start DATA BLOCK
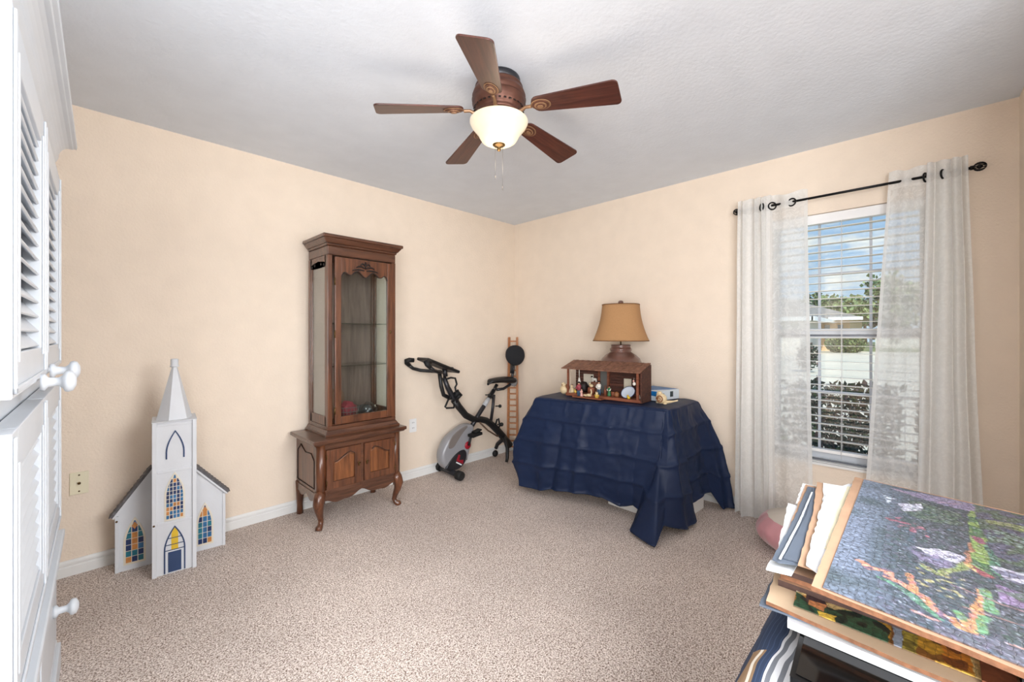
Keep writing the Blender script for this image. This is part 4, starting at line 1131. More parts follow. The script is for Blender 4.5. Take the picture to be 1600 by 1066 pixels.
ZQ = .742
keys = [  # s, top(x,y), mid(x,y,z) at w=.6, hem(x,y,z)
    (0.00, (3.05, 2.24), (3.06, 2.34, .42), (3.05, 2.36, .25)),
    (0.07, (2.80, 2.20), (2.78, 2.36, .38), (2.76, 2.38, .18)),
    (0.14, (2.56, 2.17), (2.47, 2.35, .36), (2.52, 2.35, .16)),
    (0.17, (2.48, 2.15), (2.395, 2.325, .30), (2.44, 2.29, .10)),
    (0.20, (2.446, 2.12), (2.405, 2.26, .34), (2.413, 2.25, .055)),
    (0.25, (2.475, 1.98), (2.43, 2.06, .34), (2.455, 2.09, .05)),
    (0.29, (2.50, 1.87), (2.455, 1.93, .34), (2.467, 1.99, .075)),
    (0.36, (2.53, 1.73), (2.48, 1.77, .34), (2.509, 1.80, .088)),
    (0.44, (2.575, 1.52), (2.535, 1.56, .34), (2.555, 1.60, .095)),
    (0.48, (2.60, 1.41), (2.55, 1.46, .34), (2.575, 1.47, .060)),
    (0.53, (2.625, 1.30), (2.575, 1.36, .34), (2.585, 1.37, .100)),
    (0.555, (2.640, 1.24), (2.560, 1.28, .34), (2.53, 1.31, .10)),
    (0.575, (2.648, 1.20), (2.525, 1.215, .32), (2.37, 1.285, .022)),
    (0.60, (2.652, 1.175), (2.515, 1.165, .31), (2.305, 1.085, .018)),
    (0.62, (2.66, 1.165), (2.545, 1.12, .32), (2.44, 1.09, .09)),
    (0.65, (2.69, 1.160), (2.62, 1.07, .33), (2.62, 1.03, .035)),
    (0.70, (2.76, 1.155), (2.74, 1.06, .33), (2.78, 1.045, .030)),
    (0.72, (2.80, 1.155), (2.79, 1.10, .34), (2.82, 1.075, .12)),
    (0.78, (2.93, 1.155), (2.93, 1.08, .36), (2.97, 1.06, .15)),
    (0.83, (3.04, 1.16), (3.05, 1.07, .36), (3.08, 1.045, .14)),
    (0.86, (3.10, 1.16), (3.13, 1.03, .34), (3.14, .99, .02)),
    (0.92, (3.17, 1.165), (3.20, .98, .34), (3.205, .93, .02)),
    (0.96, (3.20, 1.19), (3.225, .99, .34), (3.225, .93, .03)),
    (1.00, (3.215, 1.24), (3.235, 1.05, .36), (3.235, 1.0, .05)),
]
def kinterp(s):
    for (a, ta, ma, ha), (b_, tb_, mb, hb) in zip(keys, keys[1:]):
        if s <= b_ + 1e-9:
            u = (s - a) / (b_ - a); u = u * u * (3 - 2 * u) * .5 + u * .5
            f_ = lambda p, q: Vector([p[i] + (q[i] - p[i]) * u for i in range(len(p))])
            return f_(ta, tb_), f_(ma, mb), f_(ha, hb)
    return Vector(keys[-1][1]), Vector(keys[-1][2]), Vector(keys[-1][3])
cq = Vector((2.86, 1.68, 0))
def quilt(i, j):
    s, w = i, j
    T_, Mi, He = kinterp(s)
    T3 = Vector((T_.x, T_.y, ZQ))
    if w < .25:   # flat top
        q = w / .25; q = q ** .9
        p = cq.lerp(T3, q); p.z = ZQ + .014 + .003 * noise.noise(Vector((p.x * 6, p.y * 6, 0)))
        if q > .93: p.z -= .008 * ((q - .93) / .07)
        return p
    v = (w - .25) / .75
    # quadratic through T (v=0), Mi (v=.6), He (v=1)
    l0 = (v - .6) * (v - 1) / .6; l1 = v * (v - 1) / (.6 * -.4); l2 = v * (v - .6) / .4
    p = T3 * l0 + Vector(Mi) * l1 + Vector(He) * l2
    if v < .06: p.z = ZQ + .006 - .0 - (ZQ + .006 - p.z) * (v / .06)
    # outward normal approx
    s2 = min(1, s + .01); s1 = max(0, s - .01)
    d = (kinterp(s2)[1] - kinterp(s1)[1]); n_ = Vector((d.y, -d.x, 0)); n_ = -n_.normalized() if n_.length else Vector((0, 0, 0))
    # seams follow the length of drop
    drop = v * 3.75 + .25
    puff = 1 - (1 - abs(sin(pi * drop))) ** 4
    fold = .010 * sin(s * 95 + 2 * sin(s * 20)) * v + .016 * noise.noise(Vector((s * 22, v * 2.2, 1.5))) * (.3 + v) + .005 * noise.noise(Vector((s * 60, v * 14, 4.5)))
    off = .0135 * puff - .007 + fold
    p = p + n_ * off
    p.x = min(p.x, XW - .018); p.z = max(p.z, .014)
    return p
g = G().grid(320, 170, quilt)
q_ = g.build('quilt', M_cloth, None, (2.86, 1.68, 0), solid=.010)
tag(q_, 'navy blue quilted comforter draped over the table, one corner trailing on the carpet', 'comforter')

# ------------------------------------------------------------------ things on the quilted table
zt = ZQ + .024
lamp = thing('table_lamp', 'table lamp with round brown ceramic base and bell shaped burlap shade', 'lamp', (3.035, 1.722, zt)); 
g = G().lathe([(0, 0), (.10, 0), (.135, .02), (.160, .07), (.170, .13), (.172, .20), (.166, .25), (.148, .290), (.115, .320), (.086, .338), (.078, .345), (.086, .352), (.088, .364), (.078, .374), (.075, .388), (.080, .394), (.072, .400), (0, .400)], n=44)
g.build('ceramic_base', M_ceramic, lamp)
g = G().tube([(0, 0, .40), (0, 0, .43), (0, 0, .73)], .006, 8); g.tube([(0, -.04, .60), (0, -.055, .50), (0, 0, .43)], .002, 5).tube([(0, .04, .60), (0, .055, .50), (0, 0, .43)], .002, 5); g.build('lamp_stem', M_brass, lamp)
zs0, zs1 = .432, .722
def shade_fn(i, j):
    a = 2 * pi * i; t_ = j
    r0 = .146 + (.212 - .146) * ((1 - t_) ** 1.9) + .006 * (1 - t_)
    sq = (abs(cos(a)) ** 3.2 + abs(sin(a)) ** 3.2) ** (-1 / 3.2); sq = .55 + .45 * sq
    a2 = a + .4
    return (r0 * sq * cos(a2), r0 * sq * sin(a2), zs0 + (zs1 - zs0) * t_)
g = G().grid(56, 14, shade_fn, wrap=True); sh = g.build('lamp_shade', M_shade, lamp, solid=.003)
g = G()
for t_ in (0, 1): g.tube([shade_fn(k / 56, t_) for k in range(56)], .004, 6, closed=True)
g.build('shade_trim', mat('shade_trim_brown', (120, 82, 48), .8), sh)
G().ball((0, 0, .742), (.022, .022, .016)).tube([(0, 0, .72), (0, 0, .74)], .006, 6).build('finial', M_ceramic, lamp)

# stable (rotated slightly): local u along the front to the right (-Y), depth d away from the viewer (+X)
S0 = Vector((2.668, 2.00, 0)); ud = Vector((.035, -.622, 0)); SL = ud.length; ud.normalize(); dd_ = Vector((-ud.y, ud.x, 0))
if dd_.x < 0: dd_ = -dd_
def S(u, d, z): return tuple(S0 + ud * u + dd_ * d + Vector((0, 0, zt + z)))
st = thing('cabin_model', 'miniature brown wooden cabin porch with slatted roof, set in front of the lamp', 'model cabin', S(SL / 2, .08, 0)); O = st.location
Rst = Matrix((ud, dd_, Vector((0, 0, 1)))).transposed()
def sb(g, u0, u1, d0, d1, z0, z1, mi=0):
    c = S((u0 + u1) / 2, (d0 + d1) / 2, (z0 + z1) / 2); g.box(c, (abs(u1 - u0), abs(d1 - d0), abs(z1 - z0)), R=Rst, mi=mi); return g
FZ = .022
sb(G(), 0, SL, 0, .165, 0, FZ).build('porch_floor', M_logr, st, O, bevel=.002)
sb(G(), .095, .345, -.055, 0, 0, .010).build('porch_step', M_logr, st, O, bevel=.002)
g = G()
nb = 9
for k in range(nb): sb(g, .0, SL, .150, .158 + .002 * (k % 2), FZ + k * .022, FZ + (k + 1) * .022 - .0015)
g.build('rear_wall', M_logd, st, O)
g = G(); sb(g, SL - .004, SL + .006, .0, .165, 0, .215); g.prism([(.0, .215), (.165, .215), (.165, .262), (.15, .262)], lambda a, z, d: S(SL - .004 + d, a, z), 0, .010); g.build('end_wall', M_logd, st, O)
g = G()
# roof: slope from front eave (d=-.03, z=.222) to ridge (d=.13, z=.268)
nP = 26
for k in range(nP):
    u0 = -.02 + (SL + .03) * k / nP; u1 = -.02 + (SL + .03) * (k + 1) / nP - .0015
    h_ = .0015 * (k % 2)
    a = [S(u0, -.035, .212), S(u1, -.035, .212), S(u1, .15, .268), S(u0, .15, .268)]
    b_ = [(x, y, z + .006 + h_) for x, y, z in a]
    g.add(a + b_, [(3, 2, 1, 0), (4, 5, 6, 7), (0, 1, 5, 4), (1, 2, 6, 5), (2, 3, 7, 6), (3, 0, 4, 7)])
g.build('slatted_roof', M_log, st, O)
for u, w in ((.016, .014), (.595, .016)):
    sb(G(), u - w / 2, u + w / 2, .004, .004 + w, FZ, .218).build('porch_post', M_logr, st, O, bevel=.001)
sb(G(), .036, .042, .006, .012, FZ, .215).build('thin_post', mat('pale_stick', (196, 178, 158), .7), st, O)
for u in (.222, .300): sb(G(), u - .007, u + .007, .13, .150, FZ, .205).build('door_post', M_logr, st, O)
sb(G(), .229, .293, .142, .149, FZ, .20).build('door', M_figgrey, st, O)
def win_(u0, u1, z0, z1, mm):
    g = G(); sb(g, u0, u1, .146, .1495, z0, z1); w_ = g.build('curtained_window', mm, st, O)
    g = G(); sb(g, (u0 + u1) / 2 - .012, (u0 + u1) / 2 + .012, .1445, .1465, z0 + .01, z1 - .02); g.build('dark_pane', M_figgrey, w_)
win_(.075, .165, .075, .165, mat('lace_window', (196, 188, 172), .8)); win_(.425, .485, .055, .150, mat('beige_window', (206, 196, 176), .8))

def fig(name, label, cat, u, d, z=FZ, grp='figurines on the cabin porch'):
    return thing(name, label, cat, S(u, d, z), group=grp)
def standing(par, h, body, legs, head=M_skin, hat=None, robe=False):
    w = h * .17
    if robe: G().lathe([(0, 0), (w * 1.15, 0), (w * 1.1, h * .1), (w * .8, h * .45), (w * .95, h * .66), (w * .7, h * .76), (w * .25, h * .8), (0, h * .8)], n=12).build('robe', legs, par)
    else:
        g = G()
        for s in (-1, 1): g.tube([(0, s * w * .42, 0), (0, s * w * .42, h * .45)], [w * .42, w * .48], 8)
        g.build('trousers', legs, par)
        G().lathe([(0, h * .38), (w * .85, h * .4), (w * .8, h * .55), (w * 1.0, h * .68), (w * .75, h * .77), (w * .25, h * .8), (0, h * .8)], n=12).build('shirt', body, par)
    G().ball((0, 0, h * .865), (w * .5, w * .5, h * .085)).build('head', head, par)
    g = G()
    for s in (-1, 1): g.tube([(0, s * w * .85, h * .70), (-w * .6, s * w * 1.0, h * .56), (-w * 1.1, s * w * .35, h * .52)], [w * .30, w * .27, w * .22], 7)
    g.build('arms', body, par)
    if hat is not None: G().lathe([(0, h * .91), (w * .85, h * .905), (w * .85, h * .925), (w * .45, h * .93), (w * .42, h * .99), (0, h)], n=12).build('hat', hat, par)
def quadruped(par, l, m, up=0, head=None, tail=False, legs=True):
    h = l * .62
    g = G().ball((0, 0, h * .62), (l * .22, l * .42, l * .22))
    if legs:
        for a in (-1, 1):
            for b_ in (-1, 1): g.tube([(a * l * .11, b_ * l * .27, 0), (a * l * .12, b_ * l * .27, h * .6)], [l * .05, l * .08], 6)
    g.tube([(0, l * .3, h * .75), (0, l * .42, h * 1.1 + up)], [l * .15, l * .11], 7); g.build('body', m, par)
    G().ball((-.0, l * .48, h * 1.22 + up), (l * .12, l * .18, l * .12)).tube([(0, l * .6, h * 1.18 + up), (0, l * .68, h * 1.12 + up)], [l * .07, l * .05], 6).build('head', head or m, par)
    if tail: G().tube([(0, -l * .38, h * .8), (0, -l * .5, h * 1.3), (0, -l * .42, h * 1.6)], [l * .08, l * .05, l * .02], 6).build('tail', m, par)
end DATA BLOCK
CHALLENGE
Say how many lines of the material contain the word "follow", with no other text.

COMPLETE RESPONSE
2